People got up gradually and we drank mimosas and ate bagels with some great homemade spreads my mom made.  Eventually, we headed out to do some wine tasting.

If you’re ever in Fredericksburg, I highly recommend the 290 wine shuttle.  It’s a great compromise between hiring a driver and driving yourself.  Many of the vineyards are along the same road and the shuttle runs between them every 15 minutes.  The daily pass is only $25, so it’s much more cost effective than a private driver, and also more flexible.

We went at a very leisurely pace and only went to two vineyards.  Both were beautiful and the weather was really great.  It was so nice to sit outside with live music sipping wine with family and friends.

Eventually we headed back to the house to hang out for a while before dinner.  At this point, I tried to do a video chat with my husband and James.  James had been doing great the whole day, but when he saw me on the phone, he definitely started looking a little concerned.  He was making little whimpering noises and it was so sad, so I hung up pretty quickly.

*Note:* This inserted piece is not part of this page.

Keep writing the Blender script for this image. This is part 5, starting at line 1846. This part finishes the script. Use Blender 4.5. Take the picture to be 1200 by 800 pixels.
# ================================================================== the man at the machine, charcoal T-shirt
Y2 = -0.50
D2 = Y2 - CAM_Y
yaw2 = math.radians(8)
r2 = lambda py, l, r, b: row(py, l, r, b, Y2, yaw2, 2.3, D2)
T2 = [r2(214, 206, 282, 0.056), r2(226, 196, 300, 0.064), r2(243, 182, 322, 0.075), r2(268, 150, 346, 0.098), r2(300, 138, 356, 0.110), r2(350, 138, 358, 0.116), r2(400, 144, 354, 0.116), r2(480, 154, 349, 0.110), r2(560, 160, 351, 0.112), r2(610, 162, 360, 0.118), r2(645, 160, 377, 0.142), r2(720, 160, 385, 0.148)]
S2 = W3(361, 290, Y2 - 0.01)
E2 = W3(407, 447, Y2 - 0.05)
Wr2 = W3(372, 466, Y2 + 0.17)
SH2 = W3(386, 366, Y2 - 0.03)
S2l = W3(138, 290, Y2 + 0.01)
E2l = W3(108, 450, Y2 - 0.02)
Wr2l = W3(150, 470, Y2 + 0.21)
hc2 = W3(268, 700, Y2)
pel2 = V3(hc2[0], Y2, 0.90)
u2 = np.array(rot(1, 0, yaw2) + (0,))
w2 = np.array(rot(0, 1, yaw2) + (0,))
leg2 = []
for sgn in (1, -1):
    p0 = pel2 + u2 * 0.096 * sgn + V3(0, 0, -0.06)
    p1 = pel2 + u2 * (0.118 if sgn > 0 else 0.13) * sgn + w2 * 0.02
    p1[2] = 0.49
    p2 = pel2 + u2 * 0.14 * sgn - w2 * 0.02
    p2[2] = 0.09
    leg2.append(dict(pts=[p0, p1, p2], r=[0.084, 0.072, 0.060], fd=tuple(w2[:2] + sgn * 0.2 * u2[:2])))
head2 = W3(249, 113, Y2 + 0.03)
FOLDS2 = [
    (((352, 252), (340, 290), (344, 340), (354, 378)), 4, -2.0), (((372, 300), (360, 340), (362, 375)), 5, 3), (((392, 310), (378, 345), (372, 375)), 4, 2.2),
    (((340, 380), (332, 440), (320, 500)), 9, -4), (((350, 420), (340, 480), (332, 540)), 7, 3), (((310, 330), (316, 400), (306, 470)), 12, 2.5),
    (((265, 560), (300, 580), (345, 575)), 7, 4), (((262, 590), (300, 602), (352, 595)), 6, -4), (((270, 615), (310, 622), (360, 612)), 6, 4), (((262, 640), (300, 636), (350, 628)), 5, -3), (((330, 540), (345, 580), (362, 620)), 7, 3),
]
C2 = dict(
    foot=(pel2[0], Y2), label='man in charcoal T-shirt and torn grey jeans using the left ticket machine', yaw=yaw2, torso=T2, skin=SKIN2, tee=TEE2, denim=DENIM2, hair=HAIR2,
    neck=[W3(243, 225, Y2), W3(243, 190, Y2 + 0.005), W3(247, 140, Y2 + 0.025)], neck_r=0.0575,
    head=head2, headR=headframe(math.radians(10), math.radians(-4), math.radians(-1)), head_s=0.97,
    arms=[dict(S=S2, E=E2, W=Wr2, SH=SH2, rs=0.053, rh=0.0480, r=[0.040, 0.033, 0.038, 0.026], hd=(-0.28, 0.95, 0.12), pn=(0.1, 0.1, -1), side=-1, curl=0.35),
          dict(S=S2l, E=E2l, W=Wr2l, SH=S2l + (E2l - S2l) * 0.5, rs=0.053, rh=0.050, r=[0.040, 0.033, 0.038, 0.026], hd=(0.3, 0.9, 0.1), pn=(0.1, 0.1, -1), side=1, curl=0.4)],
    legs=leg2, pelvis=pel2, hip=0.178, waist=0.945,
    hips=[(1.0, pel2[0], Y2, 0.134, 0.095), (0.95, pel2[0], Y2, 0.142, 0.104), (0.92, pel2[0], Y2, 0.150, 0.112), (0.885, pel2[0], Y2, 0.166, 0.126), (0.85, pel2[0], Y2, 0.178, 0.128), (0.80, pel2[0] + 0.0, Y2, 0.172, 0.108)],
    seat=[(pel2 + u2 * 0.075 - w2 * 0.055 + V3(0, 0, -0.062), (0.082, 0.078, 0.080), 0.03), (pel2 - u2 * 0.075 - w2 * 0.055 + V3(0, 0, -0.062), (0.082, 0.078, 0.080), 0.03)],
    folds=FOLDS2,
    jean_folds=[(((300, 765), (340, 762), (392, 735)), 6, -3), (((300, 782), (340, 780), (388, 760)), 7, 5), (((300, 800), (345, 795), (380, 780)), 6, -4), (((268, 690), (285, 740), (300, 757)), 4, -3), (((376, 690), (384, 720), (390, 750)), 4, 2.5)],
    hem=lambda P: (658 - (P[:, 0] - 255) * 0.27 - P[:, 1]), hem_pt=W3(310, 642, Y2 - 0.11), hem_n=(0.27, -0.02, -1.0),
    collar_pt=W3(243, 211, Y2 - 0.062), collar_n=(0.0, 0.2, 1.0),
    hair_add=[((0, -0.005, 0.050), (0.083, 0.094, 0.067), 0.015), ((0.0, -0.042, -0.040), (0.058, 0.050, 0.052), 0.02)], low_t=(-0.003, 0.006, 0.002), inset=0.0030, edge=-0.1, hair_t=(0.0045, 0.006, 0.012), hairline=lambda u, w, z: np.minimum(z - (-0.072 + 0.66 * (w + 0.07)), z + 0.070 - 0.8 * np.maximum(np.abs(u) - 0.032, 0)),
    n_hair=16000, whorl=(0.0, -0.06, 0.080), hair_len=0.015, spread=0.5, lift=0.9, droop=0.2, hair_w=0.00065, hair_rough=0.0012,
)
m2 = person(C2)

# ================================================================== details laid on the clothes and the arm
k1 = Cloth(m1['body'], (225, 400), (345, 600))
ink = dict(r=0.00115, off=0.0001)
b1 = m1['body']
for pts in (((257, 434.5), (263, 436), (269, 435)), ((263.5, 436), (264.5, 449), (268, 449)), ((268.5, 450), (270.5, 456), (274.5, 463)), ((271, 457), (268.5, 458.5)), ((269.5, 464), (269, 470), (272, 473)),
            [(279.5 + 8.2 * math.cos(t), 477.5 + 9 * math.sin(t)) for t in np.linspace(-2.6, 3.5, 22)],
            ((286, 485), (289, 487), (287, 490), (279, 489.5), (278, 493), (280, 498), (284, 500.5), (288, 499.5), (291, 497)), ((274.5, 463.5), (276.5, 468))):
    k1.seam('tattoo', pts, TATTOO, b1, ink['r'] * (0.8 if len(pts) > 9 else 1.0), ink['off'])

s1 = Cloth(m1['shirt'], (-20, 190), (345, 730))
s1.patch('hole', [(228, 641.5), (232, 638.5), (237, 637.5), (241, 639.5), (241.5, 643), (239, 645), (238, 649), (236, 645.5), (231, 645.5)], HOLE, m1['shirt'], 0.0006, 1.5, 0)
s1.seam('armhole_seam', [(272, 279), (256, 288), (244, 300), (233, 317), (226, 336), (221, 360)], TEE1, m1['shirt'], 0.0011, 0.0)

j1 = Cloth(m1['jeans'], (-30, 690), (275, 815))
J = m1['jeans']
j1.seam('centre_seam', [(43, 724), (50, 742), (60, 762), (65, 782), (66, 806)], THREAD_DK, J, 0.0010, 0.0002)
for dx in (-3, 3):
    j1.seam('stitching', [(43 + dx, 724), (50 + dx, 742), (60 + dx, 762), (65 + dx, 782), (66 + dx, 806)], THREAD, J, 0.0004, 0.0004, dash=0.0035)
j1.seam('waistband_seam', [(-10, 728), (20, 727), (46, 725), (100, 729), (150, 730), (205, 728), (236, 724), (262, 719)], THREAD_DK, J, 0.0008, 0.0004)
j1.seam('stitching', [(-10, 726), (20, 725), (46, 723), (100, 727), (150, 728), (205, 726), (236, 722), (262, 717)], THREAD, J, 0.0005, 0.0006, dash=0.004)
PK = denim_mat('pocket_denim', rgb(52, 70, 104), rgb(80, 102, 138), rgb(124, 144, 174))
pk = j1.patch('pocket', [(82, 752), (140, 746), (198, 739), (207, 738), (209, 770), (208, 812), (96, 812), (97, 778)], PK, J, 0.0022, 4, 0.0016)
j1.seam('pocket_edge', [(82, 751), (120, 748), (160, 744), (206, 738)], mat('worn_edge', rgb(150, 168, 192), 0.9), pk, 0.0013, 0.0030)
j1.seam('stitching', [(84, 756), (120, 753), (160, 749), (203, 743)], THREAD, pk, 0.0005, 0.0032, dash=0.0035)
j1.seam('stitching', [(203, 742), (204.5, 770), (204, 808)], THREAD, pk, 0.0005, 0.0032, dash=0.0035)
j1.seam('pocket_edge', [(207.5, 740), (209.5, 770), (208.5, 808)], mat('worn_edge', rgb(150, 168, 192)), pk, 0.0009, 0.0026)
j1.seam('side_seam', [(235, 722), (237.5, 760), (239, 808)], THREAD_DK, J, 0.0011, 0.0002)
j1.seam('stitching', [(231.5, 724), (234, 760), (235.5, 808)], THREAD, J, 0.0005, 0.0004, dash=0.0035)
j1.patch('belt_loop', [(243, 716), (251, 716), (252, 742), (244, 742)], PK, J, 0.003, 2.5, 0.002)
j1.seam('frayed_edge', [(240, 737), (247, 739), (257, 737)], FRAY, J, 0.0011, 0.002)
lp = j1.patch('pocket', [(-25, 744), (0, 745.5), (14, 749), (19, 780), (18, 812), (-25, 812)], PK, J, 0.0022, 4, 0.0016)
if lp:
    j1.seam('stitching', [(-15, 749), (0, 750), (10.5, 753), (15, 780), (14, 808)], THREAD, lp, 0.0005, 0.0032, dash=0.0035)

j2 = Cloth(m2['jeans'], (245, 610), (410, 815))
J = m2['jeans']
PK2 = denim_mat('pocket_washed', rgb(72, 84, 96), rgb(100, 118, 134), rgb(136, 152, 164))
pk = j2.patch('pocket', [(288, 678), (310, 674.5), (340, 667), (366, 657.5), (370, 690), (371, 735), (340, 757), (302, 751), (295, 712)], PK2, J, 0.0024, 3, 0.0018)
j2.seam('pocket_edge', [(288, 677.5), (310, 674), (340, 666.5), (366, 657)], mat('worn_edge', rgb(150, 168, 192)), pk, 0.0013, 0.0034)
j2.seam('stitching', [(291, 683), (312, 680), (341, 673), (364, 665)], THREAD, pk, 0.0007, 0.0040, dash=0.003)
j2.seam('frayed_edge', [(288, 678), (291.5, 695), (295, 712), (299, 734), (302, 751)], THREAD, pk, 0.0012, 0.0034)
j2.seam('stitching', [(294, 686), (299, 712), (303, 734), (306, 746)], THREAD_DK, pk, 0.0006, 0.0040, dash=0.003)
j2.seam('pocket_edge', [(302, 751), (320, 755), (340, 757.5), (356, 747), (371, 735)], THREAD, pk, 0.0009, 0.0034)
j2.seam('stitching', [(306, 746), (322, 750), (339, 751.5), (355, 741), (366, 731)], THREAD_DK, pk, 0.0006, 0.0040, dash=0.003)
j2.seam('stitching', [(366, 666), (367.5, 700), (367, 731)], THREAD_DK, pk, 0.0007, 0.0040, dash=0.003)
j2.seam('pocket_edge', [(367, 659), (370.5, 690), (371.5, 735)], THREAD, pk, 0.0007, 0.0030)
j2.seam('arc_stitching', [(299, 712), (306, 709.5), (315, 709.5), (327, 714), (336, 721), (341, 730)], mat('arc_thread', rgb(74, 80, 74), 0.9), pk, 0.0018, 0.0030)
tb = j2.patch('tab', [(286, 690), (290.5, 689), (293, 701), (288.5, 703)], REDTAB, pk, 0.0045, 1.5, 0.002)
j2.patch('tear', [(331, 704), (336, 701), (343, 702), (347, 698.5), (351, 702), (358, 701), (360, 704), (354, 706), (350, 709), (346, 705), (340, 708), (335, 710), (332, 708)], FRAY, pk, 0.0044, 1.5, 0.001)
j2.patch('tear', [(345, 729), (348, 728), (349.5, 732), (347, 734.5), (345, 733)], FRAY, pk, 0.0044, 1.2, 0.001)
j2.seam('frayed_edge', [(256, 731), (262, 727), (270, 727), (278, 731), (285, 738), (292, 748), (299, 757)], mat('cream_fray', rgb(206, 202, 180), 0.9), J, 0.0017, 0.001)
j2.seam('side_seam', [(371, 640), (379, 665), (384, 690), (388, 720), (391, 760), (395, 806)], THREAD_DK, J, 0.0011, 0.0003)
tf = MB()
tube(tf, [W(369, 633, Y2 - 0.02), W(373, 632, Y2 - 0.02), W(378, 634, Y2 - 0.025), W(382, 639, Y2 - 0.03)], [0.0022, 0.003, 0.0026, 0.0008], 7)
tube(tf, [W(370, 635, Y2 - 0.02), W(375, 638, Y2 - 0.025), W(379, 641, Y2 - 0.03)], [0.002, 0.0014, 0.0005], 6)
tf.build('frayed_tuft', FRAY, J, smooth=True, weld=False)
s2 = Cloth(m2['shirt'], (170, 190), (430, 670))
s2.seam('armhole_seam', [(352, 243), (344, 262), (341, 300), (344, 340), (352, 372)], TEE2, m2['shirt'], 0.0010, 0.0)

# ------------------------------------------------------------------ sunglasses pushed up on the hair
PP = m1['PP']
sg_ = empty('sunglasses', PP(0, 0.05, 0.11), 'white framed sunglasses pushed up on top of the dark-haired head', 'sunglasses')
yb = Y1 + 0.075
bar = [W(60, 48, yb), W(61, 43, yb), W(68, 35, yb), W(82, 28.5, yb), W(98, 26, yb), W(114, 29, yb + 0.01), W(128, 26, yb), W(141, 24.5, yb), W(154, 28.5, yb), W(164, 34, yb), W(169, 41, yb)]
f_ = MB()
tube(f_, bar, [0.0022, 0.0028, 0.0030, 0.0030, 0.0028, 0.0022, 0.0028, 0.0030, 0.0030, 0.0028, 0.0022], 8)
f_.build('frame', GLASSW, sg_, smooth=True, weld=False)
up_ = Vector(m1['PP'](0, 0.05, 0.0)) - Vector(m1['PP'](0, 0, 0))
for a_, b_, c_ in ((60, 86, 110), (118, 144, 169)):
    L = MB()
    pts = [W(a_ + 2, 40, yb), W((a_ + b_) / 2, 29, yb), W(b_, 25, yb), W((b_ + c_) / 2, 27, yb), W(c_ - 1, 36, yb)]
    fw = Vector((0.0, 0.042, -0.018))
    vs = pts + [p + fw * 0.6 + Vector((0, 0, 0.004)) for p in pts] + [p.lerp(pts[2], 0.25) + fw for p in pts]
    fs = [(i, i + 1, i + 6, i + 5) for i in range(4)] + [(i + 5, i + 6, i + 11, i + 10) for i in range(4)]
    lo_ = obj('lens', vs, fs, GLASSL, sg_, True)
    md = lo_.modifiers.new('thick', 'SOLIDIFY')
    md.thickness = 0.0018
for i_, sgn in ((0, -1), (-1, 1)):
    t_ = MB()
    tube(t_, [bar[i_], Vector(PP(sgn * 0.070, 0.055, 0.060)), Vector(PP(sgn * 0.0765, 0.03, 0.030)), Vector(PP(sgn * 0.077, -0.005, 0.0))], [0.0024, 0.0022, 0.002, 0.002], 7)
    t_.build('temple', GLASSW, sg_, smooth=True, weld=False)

My husband reassured me that he was doing great and sent me lots of pictures from their adventures.  I think seeing me on the phone just reminded him that I wasn’t there.

We went to dinner at the Treaty House and it was so, so good.  It was small plates and they were all delicious, but my favorite part was probably the craft cocktails, which were some of the best I’ve ever had.  There was also a really cute little jazz band and some couples dancing.  The atmosphere was great.

We hung out at the house some more and went to bed.  The next morning, we opted for more bagels and hanging out over our original brunch plans and it was a super relaxing morning.

As we made the drive back to Austin, I got more and more excited to see the little guy!  I had a really wonderful weekend away, but I could not wait to see him.  My husband had the window on the front door open and James ran over and started waving and giving me the best smiles.  It was a pretty great feeling.

Even though I didn’t get much sleep this weekend, I feel really refreshed after a little time away and so excited to just hang out at home with James today.

Have you had any fun weekend trips lately?

If you’ve had a bachelor / bachelorette party, was it pretty low-key or totally crazy?